[start]

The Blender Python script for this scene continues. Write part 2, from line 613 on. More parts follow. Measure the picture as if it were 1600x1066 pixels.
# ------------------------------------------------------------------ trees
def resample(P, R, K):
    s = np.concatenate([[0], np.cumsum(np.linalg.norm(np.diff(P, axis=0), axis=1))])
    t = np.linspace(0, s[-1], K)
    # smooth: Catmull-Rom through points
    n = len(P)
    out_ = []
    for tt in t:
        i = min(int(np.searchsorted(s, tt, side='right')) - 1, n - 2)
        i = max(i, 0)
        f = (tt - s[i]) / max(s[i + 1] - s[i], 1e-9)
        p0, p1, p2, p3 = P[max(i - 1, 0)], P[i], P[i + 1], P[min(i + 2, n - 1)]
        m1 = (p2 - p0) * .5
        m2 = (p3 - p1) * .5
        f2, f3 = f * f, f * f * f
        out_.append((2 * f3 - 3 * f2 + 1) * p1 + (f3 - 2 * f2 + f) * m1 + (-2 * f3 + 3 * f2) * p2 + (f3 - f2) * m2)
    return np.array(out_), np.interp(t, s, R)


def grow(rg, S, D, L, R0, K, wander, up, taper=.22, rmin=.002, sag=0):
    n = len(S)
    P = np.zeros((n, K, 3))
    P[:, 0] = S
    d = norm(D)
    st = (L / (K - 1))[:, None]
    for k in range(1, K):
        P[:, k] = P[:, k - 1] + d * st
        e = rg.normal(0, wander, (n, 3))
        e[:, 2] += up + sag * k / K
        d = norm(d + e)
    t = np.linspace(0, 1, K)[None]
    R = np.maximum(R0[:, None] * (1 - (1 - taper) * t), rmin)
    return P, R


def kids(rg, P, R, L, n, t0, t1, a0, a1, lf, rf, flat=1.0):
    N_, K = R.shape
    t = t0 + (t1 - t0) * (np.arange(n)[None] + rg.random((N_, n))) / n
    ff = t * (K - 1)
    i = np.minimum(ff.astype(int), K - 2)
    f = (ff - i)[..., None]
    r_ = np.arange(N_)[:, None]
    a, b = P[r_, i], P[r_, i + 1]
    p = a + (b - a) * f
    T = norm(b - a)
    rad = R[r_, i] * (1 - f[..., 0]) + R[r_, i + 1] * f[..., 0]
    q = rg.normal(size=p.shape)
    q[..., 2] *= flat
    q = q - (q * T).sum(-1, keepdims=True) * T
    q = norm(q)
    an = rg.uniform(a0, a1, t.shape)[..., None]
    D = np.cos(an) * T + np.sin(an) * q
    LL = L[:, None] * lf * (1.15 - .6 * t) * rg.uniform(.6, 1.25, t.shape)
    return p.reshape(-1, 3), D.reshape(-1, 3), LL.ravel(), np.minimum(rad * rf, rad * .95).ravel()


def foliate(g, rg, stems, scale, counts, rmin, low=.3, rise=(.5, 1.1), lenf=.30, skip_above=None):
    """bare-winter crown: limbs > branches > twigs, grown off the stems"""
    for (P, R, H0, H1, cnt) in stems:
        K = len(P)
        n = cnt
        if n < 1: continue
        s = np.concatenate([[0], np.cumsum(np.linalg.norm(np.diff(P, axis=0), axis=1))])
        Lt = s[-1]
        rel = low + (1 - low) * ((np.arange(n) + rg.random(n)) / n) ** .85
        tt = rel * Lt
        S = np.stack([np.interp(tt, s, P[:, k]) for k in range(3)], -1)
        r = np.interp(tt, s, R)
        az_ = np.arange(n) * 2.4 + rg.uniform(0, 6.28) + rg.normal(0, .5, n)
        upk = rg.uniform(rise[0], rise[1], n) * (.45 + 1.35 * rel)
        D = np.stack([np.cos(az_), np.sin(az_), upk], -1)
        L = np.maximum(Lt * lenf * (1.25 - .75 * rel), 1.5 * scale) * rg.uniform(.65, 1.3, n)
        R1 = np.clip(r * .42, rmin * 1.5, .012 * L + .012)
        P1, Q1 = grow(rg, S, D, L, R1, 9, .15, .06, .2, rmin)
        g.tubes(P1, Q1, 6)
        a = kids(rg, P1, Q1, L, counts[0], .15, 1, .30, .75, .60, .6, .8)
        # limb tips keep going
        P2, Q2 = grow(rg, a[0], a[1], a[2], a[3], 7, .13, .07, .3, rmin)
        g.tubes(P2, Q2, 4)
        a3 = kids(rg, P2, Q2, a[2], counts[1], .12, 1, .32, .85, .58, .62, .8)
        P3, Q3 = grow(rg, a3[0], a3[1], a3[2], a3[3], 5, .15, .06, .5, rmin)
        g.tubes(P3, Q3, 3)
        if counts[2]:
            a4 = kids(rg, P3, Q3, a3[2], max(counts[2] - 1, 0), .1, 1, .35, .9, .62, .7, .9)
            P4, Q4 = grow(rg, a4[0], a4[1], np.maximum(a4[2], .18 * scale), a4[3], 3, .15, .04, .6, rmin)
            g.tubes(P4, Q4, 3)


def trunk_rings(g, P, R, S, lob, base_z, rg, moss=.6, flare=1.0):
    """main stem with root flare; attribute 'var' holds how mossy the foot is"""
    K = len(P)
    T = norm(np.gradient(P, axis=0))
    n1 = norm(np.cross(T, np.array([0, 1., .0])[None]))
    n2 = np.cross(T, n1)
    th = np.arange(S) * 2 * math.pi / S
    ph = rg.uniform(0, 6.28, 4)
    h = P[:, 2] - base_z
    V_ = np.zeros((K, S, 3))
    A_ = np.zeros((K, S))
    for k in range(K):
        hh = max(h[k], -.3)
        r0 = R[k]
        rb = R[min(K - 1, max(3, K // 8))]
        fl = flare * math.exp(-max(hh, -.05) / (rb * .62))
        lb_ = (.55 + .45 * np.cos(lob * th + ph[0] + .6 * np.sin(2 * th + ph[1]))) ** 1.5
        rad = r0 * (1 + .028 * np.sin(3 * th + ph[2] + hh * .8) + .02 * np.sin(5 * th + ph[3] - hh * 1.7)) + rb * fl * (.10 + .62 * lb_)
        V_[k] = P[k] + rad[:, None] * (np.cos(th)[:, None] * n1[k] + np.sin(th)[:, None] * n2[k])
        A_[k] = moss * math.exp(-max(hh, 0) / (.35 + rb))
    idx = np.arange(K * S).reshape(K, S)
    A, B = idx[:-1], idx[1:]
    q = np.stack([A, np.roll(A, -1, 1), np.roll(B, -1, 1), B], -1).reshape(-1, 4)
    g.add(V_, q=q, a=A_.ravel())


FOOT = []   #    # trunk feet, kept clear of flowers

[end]

## TASK DESCRIPTION
Reproduce the listing in full. Keep it exactly as written.

## RIGHT ANSWER
The Blender Python script for this scene continues. Write part 2, from line 613 on. More parts follow. Measure the picture as if it were 1600x1066 pixels.
# ------------------------------------------------------------------ trees
def resample(P, R, K):
    s = np.concatenate([[0], np.cumsum(np.linalg.norm(np.diff(P, axis=0), axis=1))])
    t = np.linspace(0, s[-1], K)
    # smooth: Catmull-Rom through points
    n = len(P)
    out_ = []
    for tt in t:
        i = min(int(np.searchsorted(s, tt, side='right')) - 1, n - 2)
        i = max(i, 0)
        f = (tt - s[i]) / max(s[i + 1] - s[i], 1e-9)
        p0, p1, p2, p3 = P[max(i - 1, 0)], P[i], P[i + 1], P[min(i + 2, n - 1)]
        m1 = (p2 - p0) * .5
        m2 = (p3 - p1) * .5
        f2, f3 = f * f, f * f * f
        out_.append((2 * f3 - 3 * f2 + 1) * p1 + (f3 - 2 * f2 + f) * m1 + (-2 * f3 + 3 * f2) * p2 + (f3 - f2) * m2)
    return np.array(out_), np.interp(t, s, R)


def grow(rg, S, D, L, R0, K, wander, up, taper=.22, rmin=.002, sag=0):
    n = len(S)
    P = np.zeros((n, K, 3))
    P[:, 0] = S
    d = norm(D)
    st = (L / (K - 1))[:, None]
    for k in range(1, K):
        P[:, k] = P[:, k - 1] + d * st
        e = rg.normal(0, wander, (n, 3))
        e[:, 2] += up + sag * k / K
        d = norm(d + e)
    t = np.linspace(0, 1, K)[None]
    R = np.maximum(R0[:, None] * (1 - (1 - taper) * t), rmin)
    return P, R


def kids(rg, P, R, L, n, t0, t1, a0, a1, lf, rf, flat=1.0):
    N_, K = R.shape
    t = t0 + (t1 - t0) * (np.arange(n)[None] + rg.random((N_, n))) / n
    ff = t * (K - 1)
    i = np.minimum(ff.astype(int), K - 2)
    f = (ff - i)[..., None]
    r_ = np.arange(N_)[:, None]
    a, b = P[r_, i], P[r_, i + 1]
    p = a + (b - a) * f
    T = norm(b - a)
    rad = R[r_, i] * (1 - f[..., 0]) + R[r_, i + 1] * f[..., 0]
    q = rg.normal(size=p.shape)
    q[..., 2] *= flat
    q = q - (q * T).sum(-1, keepdims=True) * T
    q = norm(q)
    an = rg.uniform(a0, a1, t.shape)[..., None]
    D = np.cos(an) * T + np.sin(an) * q
    LL = L[:, None] * lf * (1.15 - .6 * t) * rg.uniform(.6, 1.25, t.shape)
    return p.reshape(-1, 3), D.reshape(-1, 3), LL.ravel(), np.minimum(rad * rf, rad * .95).ravel()


def foliate(g, rg, stems, scale, counts, rmin, low=.3, rise=(.5, 1.1), lenf=.30, skip_above=None):
    """bare-winter crown: limbs > branches > twigs, grown off the stems"""
    for (P, R, H0, H1, cnt) in stems:
        K = len(P)
        n = cnt
        if n < 1: continue
        s = np.concatenate([[0], np.cumsum(np.linalg.norm(np.diff(P, axis=0), axis=1))])
        Lt = s[-1]
        rel = low + (1 - low) * ((np.arange(n) + rg.random(n)) / n) ** .85
        tt = rel * Lt
        S = np.stack([np.interp(tt, s, P[:, k]) for k in range(3)], -1)
        r = np.interp(tt, s, R)
        az_ = np.arange(n) * 2.4 + rg.uniform(0, 6.28) + rg.normal(0, .5, n)
        upk = rg.uniform(rise[0], rise[1], n) * (.45 + 1.35 * rel)
        D = np.stack([np.cos(az_), np.sin(az_), upk], -1)
        L = np.maximum(Lt * lenf * (1.25 - .75 * rel), 1.5 * scale) * rg.uniform(.65, 1.3, n)
        R1 = np.clip(r * .42, rmin * 1.5, .012 * L + .012)
        P1, Q1 = grow(rg, S, D, L, R1, 9, .15, .06, .2, rmin)
        g.tubes(P1, Q1, 6)
        a = kids(rg, P1, Q1, L, counts[0], .15, 1, .30, .75, .60, .6, .8)
        # limb tips keep going
        P2, Q2 = grow(rg, a[0], a[1], a[2], a[3], 7, .13, .07, .3, rmin)
        g.tubes(P2, Q2, 4)
        a3 = kids(rg, P2, Q2, a[2], counts[1], .12, 1, .32, .85, .58, .62, .8)
        P3, Q3 = grow(rg, a3[0], a3[1], a3[2], a3[3], 5, .15, .06, .5, rmin)
        g.tubes(P3, Q3, 3)
        if counts[2]:
            a4 = kids(rg, P3, Q3, a3[2], max(counts[2] - 1, 0), .1, 1, .35, .9, .62, .7, .9)
            P4, Q4 = grow(rg, a4[0], a4[1], np.maximum(a4[2], .18 * scale), a4[3], 3, .15, .04, .6, rmin)
            g.tubes(P4, Q4, 3)


def trunk_rings(g, P, R, S, lob, base_z, rg, moss=.6, flare=1.0):
    """main stem with root flare; attribute 'var' holds how mossy the foot is"""
    K = len(P)
    T = norm(np.gradient(P, axis=0))
    n1 = norm(np.cross(T, np.array([0, 1., .0])[None]))
    n2 = np.cross(T, n1)
    th = np.arange(S) * 2 * math.pi / S
    ph = rg.uniform(0, 6.28, 4)
    h = P[:, 2] - base_z
    V_ = np.zeros((K, S, 3))
    A_ = np.zeros((K, S))
    for k in range(K):
        hh = max(h[k], -.3)
        r0 = R[k]
        rb = R[min(K - 1, max(3, K // 8))]
        fl = flare * math.exp(-max(hh, -.05) / (rb * .62))
        lb_ = (.55 + .45 * np.cos(lob * th + ph[0] + .6 * np.sin(2 * th + ph[1]))) ** 1.5
        rad = r0 * (1 + .028 * np.sin(3 * th + ph[2] + hh * .8) + .02 * np.sin(5 * th + ph[3] - hh * 1.7)) + rb * fl * (.10 + .62 * lb_)
        V_[k] = P[k] + rad[:, None] * (np.cos(th)[:, None] * n1[k] + np.sin(th)[:, None] * n2[k])
        A_[k] = moss * math.exp(-max(hh, 0) / (.35 + rb))
    idx = np.arange(K * S).reshape(K, S)
    A, B = idx[:-1], idx[1:]
    q = np.stack([A, np.roll(A, -1, 1), np.roll(B, -1, 1), B], -1).reshape(-1, 4)
    g.add(V_, q=q, a=A_.ravel())


FOOT = []   #    # trunk feet, kept clear of flowers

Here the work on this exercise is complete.